“¿Será que esta vez sí saldremos de esto?”, preguntan ansiosamente muchos venezolanos. Esto me consta, pues he tenido amigos y familiares que, después de la alegría que les causa lo que está ocurriendo, se pellizcan y hacen la referida interrogación. La hacen anonadados y dubitativos, pero de fondo, en lo más profundo de su espíritu, conocen la verdad:

el régimen chavista se está cayendo.

Sé que la anterior aseveración parecerá extrema y precipitada para algunos lectores, más aún cuando se recuerda que han sido 20 años de ruina sostenida, pero la fórmula a la que se ha llegado para la remoción de la tiranía, única como todas las cosas venezolanas, es infalible. Esta es una que se presenta para muchos de nosotros como una gran sorpresa, algo sui generis o de su propio género, por cuanto no nos quedaba claro si la solución para el país era puramente doméstica o, en su defecto, completamente internacional.

En estas horas, hemos podido comprobar que, de alguna forma u otra, muchos estábamos equivocados. La salvación de Venezuela es multifactorial y depende de tres elementos en paralelo: 1. La institucionalidad democrática; 2. El pueblo venezolano y 3. La comunidad internacional y, en específico, la cruzada dirigida por Estados Unidos de América.
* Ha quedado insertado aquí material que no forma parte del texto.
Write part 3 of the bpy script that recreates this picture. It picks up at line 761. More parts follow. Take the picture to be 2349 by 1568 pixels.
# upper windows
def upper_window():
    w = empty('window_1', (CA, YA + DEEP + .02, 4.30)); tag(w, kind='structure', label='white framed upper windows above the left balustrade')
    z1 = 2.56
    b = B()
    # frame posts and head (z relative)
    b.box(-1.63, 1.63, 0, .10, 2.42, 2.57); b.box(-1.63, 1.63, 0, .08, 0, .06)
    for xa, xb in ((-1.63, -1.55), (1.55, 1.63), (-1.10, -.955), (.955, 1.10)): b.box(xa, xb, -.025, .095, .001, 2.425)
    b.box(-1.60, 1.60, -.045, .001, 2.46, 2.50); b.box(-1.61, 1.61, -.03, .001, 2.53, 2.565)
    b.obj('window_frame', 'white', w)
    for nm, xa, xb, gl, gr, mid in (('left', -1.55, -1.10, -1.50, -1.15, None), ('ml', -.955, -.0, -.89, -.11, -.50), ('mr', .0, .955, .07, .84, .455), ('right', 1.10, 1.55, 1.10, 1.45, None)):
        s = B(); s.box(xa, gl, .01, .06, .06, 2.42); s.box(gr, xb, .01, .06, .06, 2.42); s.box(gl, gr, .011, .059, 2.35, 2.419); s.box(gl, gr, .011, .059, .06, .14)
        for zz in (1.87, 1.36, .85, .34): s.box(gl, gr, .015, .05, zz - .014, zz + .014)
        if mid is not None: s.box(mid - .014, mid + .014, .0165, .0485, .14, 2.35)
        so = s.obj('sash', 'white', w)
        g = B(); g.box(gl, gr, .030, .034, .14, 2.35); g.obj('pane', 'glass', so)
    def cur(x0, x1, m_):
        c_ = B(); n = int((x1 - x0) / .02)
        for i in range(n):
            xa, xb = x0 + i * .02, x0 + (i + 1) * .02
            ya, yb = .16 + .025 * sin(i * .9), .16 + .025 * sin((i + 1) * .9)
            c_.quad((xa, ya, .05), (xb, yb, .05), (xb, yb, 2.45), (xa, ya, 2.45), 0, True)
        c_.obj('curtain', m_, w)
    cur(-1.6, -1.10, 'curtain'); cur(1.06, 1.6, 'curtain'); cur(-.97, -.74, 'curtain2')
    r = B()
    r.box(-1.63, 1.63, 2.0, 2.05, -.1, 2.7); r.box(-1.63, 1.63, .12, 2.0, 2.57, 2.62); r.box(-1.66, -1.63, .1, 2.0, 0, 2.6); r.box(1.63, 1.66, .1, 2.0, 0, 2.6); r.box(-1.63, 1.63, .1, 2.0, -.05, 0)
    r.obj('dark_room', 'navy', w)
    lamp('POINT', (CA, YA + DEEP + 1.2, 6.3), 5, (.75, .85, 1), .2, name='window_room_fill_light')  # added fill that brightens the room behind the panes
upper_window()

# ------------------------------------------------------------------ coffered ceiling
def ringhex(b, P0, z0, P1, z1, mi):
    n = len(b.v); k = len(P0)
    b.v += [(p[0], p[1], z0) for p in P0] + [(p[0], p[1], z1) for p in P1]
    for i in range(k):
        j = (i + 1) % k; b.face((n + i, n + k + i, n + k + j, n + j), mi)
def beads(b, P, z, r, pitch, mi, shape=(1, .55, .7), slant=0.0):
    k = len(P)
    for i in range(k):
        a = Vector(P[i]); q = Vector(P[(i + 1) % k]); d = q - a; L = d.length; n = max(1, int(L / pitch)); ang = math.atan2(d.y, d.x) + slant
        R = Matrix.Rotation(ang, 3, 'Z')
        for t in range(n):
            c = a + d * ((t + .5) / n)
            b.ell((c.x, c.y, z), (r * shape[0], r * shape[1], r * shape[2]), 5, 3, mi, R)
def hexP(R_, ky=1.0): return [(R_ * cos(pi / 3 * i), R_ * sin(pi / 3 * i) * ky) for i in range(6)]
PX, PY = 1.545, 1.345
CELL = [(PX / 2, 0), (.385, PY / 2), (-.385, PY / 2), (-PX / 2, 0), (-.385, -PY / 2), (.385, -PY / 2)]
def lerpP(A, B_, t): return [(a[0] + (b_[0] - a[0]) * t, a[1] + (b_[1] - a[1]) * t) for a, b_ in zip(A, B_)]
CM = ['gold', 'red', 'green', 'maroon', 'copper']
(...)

Lo curioso de esto es que si recordamos al año 2018, esas piezas fundamentales las dábamos por pérdidas o anuladas.

Si recordamos bien, hace nada la Asamblea Nacional, por razones más que válidas, estaba sumida en el olvido; el pueblo yacía aparentemente derrotado y la comunidad internacional no parecía tener la capacidad de cometer acciones sustanciales. Sin embargo, literalmente, de la noche a la mañana absolutamente todo cambió. De repente, sin que lo pensáramos mucho, nos encontramos en el medio de una historia épica, en la que las fuerzas del autoritarismo tienen a sus claros representantes, Nicolás Maduro Moros y su combo, y los poderes occidentales tienen a los suyos, el presidente encargado Juan Guaidó y a la oposición en su forma más amplia.

Luego de los eventos transcendentales del mes de enero (5, 10 y 23), es cuando hemos tenido la fortuna de presenciar un milagro. De veras pienso que lo que ha transcurrido no puede catalogarse de ninguna otra manera. Mirémonos, mirémonos ahora. Si contrastamos lo que fue 2018 con lo que apenas llevamos del 2019, sabremos que eso es así. La diferencia es la misma que aquella entre la noche y la mañana, la vida y la muerte.

Hemos pasado de estar cubiertos por la más profunda penumbra a estar erguidos con la luz sobre nuestra frente. La razón de ello es que por fin, luego de tantos años, estamos viendo los efectos de hacer la diferencia. Cuando se está acostumbrado a las mismas actividades y a la misma secuencia de eventos, uno nunca verá lo que se es realmente capaz de hacer. En tal sentido, pienso que la diferencia ha estado viniendo de los venezolanos en pleno, piénsese en la juramentación del presidente Guaidó, la reorientación del Parlamento y la reactivación de un pueblo que resultó ser indoblegable; y de una administración estadounidense que está liderando los esfuerzos definitivos para desplazar la tiranía.

A pesar de que todavía no se ha logrado la consolidación definitiva del gobierno de transición, puede decirse, sin lugar a dudas, que la Venezuela del año 2019 no es la misma que la de otros años. De hecho, por primera vez en décadas, somos nosotros, los demócratas y la sociedad civil, los que estamos a la ofensiva contra el régimen y le hacemos cometer errores. Podemos hacerlo porque tenemos detrás de nosotros, mediante las figuras del presidente Guaidó y la Asamblea Nacional, un respaldo internacional tangible que amenaza con precipitar más aún la caída de la desgracia.

En este punto del juego se acabó la tibieza y se acabaron los escondites. En esta conjetura, para los venezolanos y para el mundo solo se puede estar en uno de dos lados. O se está con la libertad y la reconstrucción de Venezuela, o se está con el oprobio y los delitos de lesa humanidad de la tiranía chavista. Así de claro. Así de sencillo.

Estamos cercanos al momento de la gran definición de nuestro destino y este ya ha sido configurado. Nosotros morimos ya una vez, por cuanto no es secreto que perdimos nuestra democracia y nuestra identidad, pero en esta ocasión, después de la resurrección de nuestro pueblo, el camino es hacia la nueva vida, la nueva República y, en definitiva, la prosperidad que siempre hemos merecido.